Toyota’s milestone was evidence that American buyers are again flocking to Japanese companies in the wake of high gasoline prices. Each of the Detroit companies’ lineups remain dominated by trucks and sport utility vehicles, while the major Japanese companies each sell a greater percentage of cars than light trucks in the United States.In my opinion, it is the style that drives people to the Toyotas. Although Chevrolet, in their partnership with Toyota, released the exact same cars...down the same line, everything and still couldn't sell the cars Toyota could back in the 80s. Go figure.
Tuesday, August 01, 2006
Toyota #2 American Car Company
This news will not sit well in Michigan, but union members there are notoriously short-sighted. With fuel prices high, people buy cars and the cars they like (not for fuel economy as reported, but for style at that price point) are foreign. No matter how hard the foreign companies try, and all the great press in car mags I've noticed, nothing beats a Chevy truck or Suburban. Those little Mercedes SUVs are cute, but no real man (or woman, either) wants a "cute" SUV.
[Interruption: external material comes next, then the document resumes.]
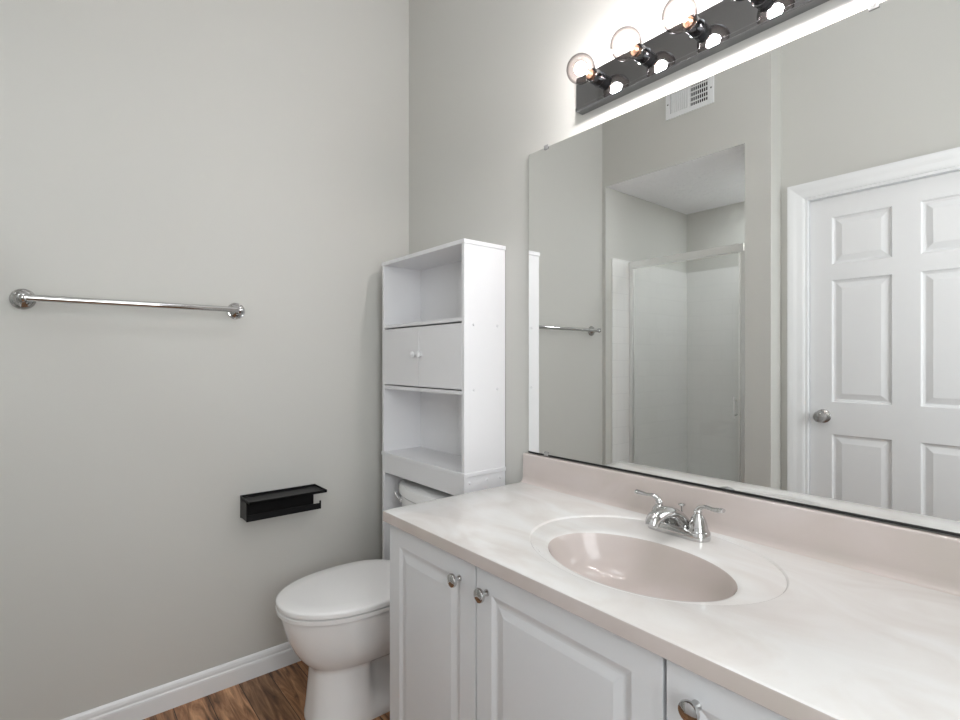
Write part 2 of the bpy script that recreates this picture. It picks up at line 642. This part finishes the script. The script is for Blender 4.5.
add_box(bm, 0.721, 0.729, -1.697, -1.664, 0.962, 0.970, 0.001)
obj('handle', bm, 'frame_metal', sd)

# ------------------------------------------------------------------ air vent high on the shower wall
VX0, VX1, VZ0, VZ1 = 0.445, 0.722, 2.548, 2.712
vent = thing('air_vent', 'white metal air vent high on the wall above the shower opening', 'vent', (0.58, YS, VZ0))
bm = bmesh.new()
for a in ((VX0, VX0 + 0.028, VZ0, VZ1), (VX1 - 0.034, VX1, VZ0, VZ1), (VX0 + 0.028, VX1 - 0.034, VZ0, VZ0 + 0.026),
          (VX0 + 0.028, VX1 - 0.034, VZ1 - 0.026, VZ1), (0.578, 0.590, VZ0 + 0.026, VZ1 - 0.026)):
    add_box(bm, a[0], a[1], YS, YS + 0.008, a[2], a[3], 0.0015)
obj('frame', bm, 'white_paint', vent)
obj('duct_shade', box(VX0 + 0.02, VX1 - 0.02, YS, YS + 0.0015, VZ0 + 0.02, VZ1 - 0.02), 'black', vent, label='black sheet painting the shade behind the vanes')  # flat black sheet on the wall paints the duct's dark inside
bm = bmesh.new()
for i in range(9):
    x = VX0 + 0.032 + i * 0.0118
    add_box(bm, x, x + 0.0095, YS + 0.002, YS + 0.006, VZ0 + 0.026, VZ1 - 0.026)
obj('louvers', bm, 'white_paint', vent)
bm = bmesh.new()
for i in range(8):
    x = 0.593 + i * 0.0118
    add_box(bm, x, x + 0.0030, YS + 0.002, YS + 0.006, VZ0 + 0.026, VZ1 - 0.026)
for k in range(4):
    z = VZ0 + 0.043 + k * 0.027
    add_box(bm, 0.590, VX1 - 0.034, YS + 0.0035, YS + 0.0075, z, z + 0.0065)
obj('louvers', bm, 'white_paint', vent)
for x in (VX0 + 0.014, VX1 - 0.014):
    obj('screw', lathe((x, YS + 0.008, 2.63), (0, 1, 0), [(0.005, 0), (0.004, 0.002), (0, 0.0025)], 12), 'nickel', vent, 40)

# ------------------------------------------------------------------ vanity cabinet
VL, VR, VF = 0.780, 2.055, -0.522
van = thing('vanity_cabinet', 'white bathroom vanity cabinet under the marble countertop', 'cabinet', (1.42, -0.26, 0))
bm = bmesh.new()
add_box(bm, VL, VL + 0.018, VF, -0.002, 0.0, 0.7445)
add_box(bm, VR - 0.018, VR, VF, -0.002, 0.0, 0.7445)
add_box(bm, VL + 0.018, VR - 0.018, VF, -0.002, 0.09, 0.108)
add_box(bm, VL + 0.018, VR - 0.018, -0.020, -0.002, 0.108, 0.7445)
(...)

It is nearly impossible to argue with the quality of the Japanese vehicles. Amanda and I have been researching SUVs and the difference between US and Japan in insane. Toyota and Honda dominate when it comes to quality and re-sale value. Toyota has four of the top ten and Honda has three. That leaves room for one Jeep and a couple German SUVs. Fact is, when the car is worth 50% after 3 years, that is a huge financial impact. I like US trucks, but only if you plan on keeping them forever.